● **YOUR INSTRUCTIONS**:
Only the lines from the start of the data through the one containing "from mathutils import Vector, Matrix" belong in your answer; return them exactly.

---*---

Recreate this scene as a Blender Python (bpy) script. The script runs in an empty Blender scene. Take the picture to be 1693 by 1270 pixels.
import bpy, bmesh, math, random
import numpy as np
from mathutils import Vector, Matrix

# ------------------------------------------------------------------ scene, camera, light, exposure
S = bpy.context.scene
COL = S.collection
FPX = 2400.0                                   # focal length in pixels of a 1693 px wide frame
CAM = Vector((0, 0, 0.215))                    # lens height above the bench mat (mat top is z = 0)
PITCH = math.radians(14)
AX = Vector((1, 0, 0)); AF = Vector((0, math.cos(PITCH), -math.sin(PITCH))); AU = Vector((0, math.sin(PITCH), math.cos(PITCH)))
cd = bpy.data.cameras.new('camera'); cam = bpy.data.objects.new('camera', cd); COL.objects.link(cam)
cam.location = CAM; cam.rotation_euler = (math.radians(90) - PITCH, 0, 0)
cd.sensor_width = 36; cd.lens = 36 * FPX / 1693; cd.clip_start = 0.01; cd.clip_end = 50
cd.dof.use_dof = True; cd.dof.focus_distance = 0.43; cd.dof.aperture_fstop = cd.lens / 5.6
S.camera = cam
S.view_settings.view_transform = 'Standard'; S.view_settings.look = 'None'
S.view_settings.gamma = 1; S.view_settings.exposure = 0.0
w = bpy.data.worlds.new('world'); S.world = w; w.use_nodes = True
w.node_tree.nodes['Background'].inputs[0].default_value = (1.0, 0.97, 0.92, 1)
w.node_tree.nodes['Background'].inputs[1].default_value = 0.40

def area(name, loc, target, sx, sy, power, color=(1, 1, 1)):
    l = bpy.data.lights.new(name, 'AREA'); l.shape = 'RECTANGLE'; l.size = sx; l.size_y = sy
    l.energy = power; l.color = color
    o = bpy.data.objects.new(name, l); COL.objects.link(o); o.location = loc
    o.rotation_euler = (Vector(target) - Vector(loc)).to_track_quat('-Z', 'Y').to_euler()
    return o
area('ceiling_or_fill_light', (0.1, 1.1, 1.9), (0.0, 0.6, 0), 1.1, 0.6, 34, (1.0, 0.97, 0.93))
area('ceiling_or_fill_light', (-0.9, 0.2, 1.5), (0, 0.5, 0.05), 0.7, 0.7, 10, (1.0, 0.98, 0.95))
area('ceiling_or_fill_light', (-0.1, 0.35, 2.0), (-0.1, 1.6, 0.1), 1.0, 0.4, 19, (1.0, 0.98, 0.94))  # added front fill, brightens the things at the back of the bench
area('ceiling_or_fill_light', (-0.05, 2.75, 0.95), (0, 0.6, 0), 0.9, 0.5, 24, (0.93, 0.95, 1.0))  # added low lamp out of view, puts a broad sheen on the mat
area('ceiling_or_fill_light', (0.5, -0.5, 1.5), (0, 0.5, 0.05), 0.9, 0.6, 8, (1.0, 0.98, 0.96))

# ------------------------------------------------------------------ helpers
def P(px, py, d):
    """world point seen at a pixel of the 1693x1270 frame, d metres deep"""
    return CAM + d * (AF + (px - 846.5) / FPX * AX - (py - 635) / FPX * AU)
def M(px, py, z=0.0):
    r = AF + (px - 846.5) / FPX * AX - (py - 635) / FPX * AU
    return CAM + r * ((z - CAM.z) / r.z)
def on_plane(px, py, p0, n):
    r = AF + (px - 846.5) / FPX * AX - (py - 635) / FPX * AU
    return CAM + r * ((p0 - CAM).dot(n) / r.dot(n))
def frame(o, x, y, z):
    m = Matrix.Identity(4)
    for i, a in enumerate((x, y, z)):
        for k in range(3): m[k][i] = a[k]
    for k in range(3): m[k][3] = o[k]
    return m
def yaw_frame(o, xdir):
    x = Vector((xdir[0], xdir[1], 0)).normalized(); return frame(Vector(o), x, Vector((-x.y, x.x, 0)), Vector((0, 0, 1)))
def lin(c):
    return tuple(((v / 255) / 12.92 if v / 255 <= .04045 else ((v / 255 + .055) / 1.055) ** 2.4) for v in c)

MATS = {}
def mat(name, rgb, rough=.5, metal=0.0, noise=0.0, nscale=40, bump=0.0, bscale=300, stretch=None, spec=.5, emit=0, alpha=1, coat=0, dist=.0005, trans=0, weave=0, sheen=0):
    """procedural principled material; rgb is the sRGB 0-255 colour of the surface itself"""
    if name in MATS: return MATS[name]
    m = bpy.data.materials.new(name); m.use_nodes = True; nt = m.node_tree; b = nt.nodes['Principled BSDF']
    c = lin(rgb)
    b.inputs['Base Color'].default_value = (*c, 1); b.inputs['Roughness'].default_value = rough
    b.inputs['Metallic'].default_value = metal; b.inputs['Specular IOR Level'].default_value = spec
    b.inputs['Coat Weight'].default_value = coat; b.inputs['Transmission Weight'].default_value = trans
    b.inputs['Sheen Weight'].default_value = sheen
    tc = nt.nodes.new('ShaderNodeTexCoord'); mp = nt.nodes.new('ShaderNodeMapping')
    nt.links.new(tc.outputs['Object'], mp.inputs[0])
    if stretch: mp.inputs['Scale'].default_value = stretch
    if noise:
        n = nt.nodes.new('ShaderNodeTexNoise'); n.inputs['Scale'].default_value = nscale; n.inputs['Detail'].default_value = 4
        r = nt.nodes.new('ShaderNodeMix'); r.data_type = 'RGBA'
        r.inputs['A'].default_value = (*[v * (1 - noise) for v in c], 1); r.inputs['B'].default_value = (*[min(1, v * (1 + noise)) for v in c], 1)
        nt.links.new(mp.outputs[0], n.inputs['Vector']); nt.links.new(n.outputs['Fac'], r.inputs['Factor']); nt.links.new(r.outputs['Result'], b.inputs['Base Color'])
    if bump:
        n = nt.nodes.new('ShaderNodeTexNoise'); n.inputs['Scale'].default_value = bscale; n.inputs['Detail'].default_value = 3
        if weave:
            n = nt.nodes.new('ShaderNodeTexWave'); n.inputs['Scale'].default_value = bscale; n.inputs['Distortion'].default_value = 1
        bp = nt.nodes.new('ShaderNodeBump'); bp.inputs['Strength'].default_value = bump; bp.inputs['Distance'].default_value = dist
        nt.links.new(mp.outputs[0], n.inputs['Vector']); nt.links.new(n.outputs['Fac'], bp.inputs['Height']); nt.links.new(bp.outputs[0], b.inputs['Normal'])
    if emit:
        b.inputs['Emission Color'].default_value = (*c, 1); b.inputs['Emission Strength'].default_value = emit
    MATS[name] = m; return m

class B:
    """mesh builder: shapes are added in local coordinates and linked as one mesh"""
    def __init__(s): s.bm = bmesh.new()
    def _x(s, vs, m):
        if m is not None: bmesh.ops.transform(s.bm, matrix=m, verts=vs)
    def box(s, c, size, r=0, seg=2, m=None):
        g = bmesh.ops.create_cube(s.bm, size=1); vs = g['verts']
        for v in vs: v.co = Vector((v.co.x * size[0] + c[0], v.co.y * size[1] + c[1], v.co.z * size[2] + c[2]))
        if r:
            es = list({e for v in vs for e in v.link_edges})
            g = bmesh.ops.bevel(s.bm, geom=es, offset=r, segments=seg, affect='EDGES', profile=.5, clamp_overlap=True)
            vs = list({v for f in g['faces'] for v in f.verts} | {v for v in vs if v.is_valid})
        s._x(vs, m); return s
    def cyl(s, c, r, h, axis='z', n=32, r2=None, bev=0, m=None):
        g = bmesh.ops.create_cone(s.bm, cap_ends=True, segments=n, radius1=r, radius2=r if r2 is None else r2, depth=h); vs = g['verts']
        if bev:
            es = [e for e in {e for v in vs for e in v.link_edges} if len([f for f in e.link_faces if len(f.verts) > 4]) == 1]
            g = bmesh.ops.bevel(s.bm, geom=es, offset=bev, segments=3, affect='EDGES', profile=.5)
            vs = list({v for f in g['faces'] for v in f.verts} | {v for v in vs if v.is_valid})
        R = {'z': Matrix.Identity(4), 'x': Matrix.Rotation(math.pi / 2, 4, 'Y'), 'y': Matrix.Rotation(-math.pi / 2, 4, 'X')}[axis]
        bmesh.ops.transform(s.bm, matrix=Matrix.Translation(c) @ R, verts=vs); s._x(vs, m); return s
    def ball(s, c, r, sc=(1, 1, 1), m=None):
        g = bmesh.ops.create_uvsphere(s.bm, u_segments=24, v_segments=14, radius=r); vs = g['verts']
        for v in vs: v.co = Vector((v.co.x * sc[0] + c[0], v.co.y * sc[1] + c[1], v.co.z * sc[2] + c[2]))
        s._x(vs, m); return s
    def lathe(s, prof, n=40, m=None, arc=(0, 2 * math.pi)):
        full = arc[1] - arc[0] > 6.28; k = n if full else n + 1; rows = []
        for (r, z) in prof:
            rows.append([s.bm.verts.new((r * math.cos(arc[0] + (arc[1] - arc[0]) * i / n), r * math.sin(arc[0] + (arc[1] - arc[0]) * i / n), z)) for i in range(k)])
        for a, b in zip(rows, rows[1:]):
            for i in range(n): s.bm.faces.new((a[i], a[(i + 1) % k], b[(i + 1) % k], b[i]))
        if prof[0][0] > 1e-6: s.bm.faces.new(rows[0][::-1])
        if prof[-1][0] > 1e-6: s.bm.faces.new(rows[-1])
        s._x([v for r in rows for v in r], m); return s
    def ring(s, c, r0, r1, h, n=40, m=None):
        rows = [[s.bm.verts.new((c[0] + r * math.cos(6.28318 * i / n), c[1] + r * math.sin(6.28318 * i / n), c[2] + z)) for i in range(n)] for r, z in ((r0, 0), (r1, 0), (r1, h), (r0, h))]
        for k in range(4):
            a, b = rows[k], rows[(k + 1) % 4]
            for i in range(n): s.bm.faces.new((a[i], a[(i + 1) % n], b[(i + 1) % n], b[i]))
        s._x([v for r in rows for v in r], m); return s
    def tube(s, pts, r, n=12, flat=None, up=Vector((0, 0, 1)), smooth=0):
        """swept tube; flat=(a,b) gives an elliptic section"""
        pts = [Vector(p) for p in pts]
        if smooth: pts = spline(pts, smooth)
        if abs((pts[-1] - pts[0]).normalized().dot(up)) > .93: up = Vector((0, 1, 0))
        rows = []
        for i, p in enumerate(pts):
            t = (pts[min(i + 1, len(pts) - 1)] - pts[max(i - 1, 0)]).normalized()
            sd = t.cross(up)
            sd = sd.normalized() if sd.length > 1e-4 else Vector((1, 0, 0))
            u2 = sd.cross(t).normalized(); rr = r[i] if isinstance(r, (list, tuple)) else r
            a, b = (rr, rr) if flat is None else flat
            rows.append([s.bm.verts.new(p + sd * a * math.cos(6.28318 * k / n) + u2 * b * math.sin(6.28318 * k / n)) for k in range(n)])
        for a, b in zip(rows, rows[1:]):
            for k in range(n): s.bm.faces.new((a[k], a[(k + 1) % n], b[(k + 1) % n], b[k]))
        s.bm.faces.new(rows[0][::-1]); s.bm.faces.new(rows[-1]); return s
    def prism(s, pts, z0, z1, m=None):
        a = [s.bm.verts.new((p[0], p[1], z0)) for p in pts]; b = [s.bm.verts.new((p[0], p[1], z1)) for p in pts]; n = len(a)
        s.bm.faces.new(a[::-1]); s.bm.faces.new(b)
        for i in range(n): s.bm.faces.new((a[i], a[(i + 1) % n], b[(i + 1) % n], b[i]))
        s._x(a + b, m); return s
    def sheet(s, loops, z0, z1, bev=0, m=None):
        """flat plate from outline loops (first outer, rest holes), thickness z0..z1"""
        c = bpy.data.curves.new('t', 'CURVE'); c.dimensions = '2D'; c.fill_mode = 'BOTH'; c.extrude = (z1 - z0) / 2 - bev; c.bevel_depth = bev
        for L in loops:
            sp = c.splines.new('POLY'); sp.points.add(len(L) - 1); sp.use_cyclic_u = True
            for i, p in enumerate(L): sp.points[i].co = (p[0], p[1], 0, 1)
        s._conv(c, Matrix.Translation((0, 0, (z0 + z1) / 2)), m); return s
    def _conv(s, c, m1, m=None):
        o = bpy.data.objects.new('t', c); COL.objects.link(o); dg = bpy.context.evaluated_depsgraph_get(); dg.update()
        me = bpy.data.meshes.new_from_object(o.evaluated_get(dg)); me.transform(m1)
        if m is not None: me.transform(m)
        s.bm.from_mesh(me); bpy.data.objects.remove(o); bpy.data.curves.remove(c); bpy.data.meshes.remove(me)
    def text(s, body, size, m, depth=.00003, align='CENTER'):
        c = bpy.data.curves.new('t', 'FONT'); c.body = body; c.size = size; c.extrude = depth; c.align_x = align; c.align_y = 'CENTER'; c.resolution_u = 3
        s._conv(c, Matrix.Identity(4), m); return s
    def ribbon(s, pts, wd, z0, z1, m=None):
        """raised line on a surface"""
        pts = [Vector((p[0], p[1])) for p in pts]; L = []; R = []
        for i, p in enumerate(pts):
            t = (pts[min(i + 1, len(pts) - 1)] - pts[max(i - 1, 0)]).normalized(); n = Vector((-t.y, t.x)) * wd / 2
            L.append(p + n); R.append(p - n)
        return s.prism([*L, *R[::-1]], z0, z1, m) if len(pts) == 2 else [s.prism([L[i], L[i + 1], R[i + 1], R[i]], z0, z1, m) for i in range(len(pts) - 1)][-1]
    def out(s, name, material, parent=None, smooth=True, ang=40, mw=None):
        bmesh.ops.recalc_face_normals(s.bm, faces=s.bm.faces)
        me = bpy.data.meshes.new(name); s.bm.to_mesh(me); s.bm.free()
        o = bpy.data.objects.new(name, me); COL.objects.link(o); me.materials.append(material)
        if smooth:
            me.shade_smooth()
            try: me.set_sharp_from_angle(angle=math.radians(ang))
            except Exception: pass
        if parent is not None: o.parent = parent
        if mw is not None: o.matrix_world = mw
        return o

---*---

● **CORRECT ANSWER**:
Recreate this scene as a Blender Python (bpy) script. The script runs in an empty Blender scene. Take the picture to be 1693 by 1270 pixels.
import bpy, bmesh, math, random
import numpy as np
from mathutils import Vector, Matrix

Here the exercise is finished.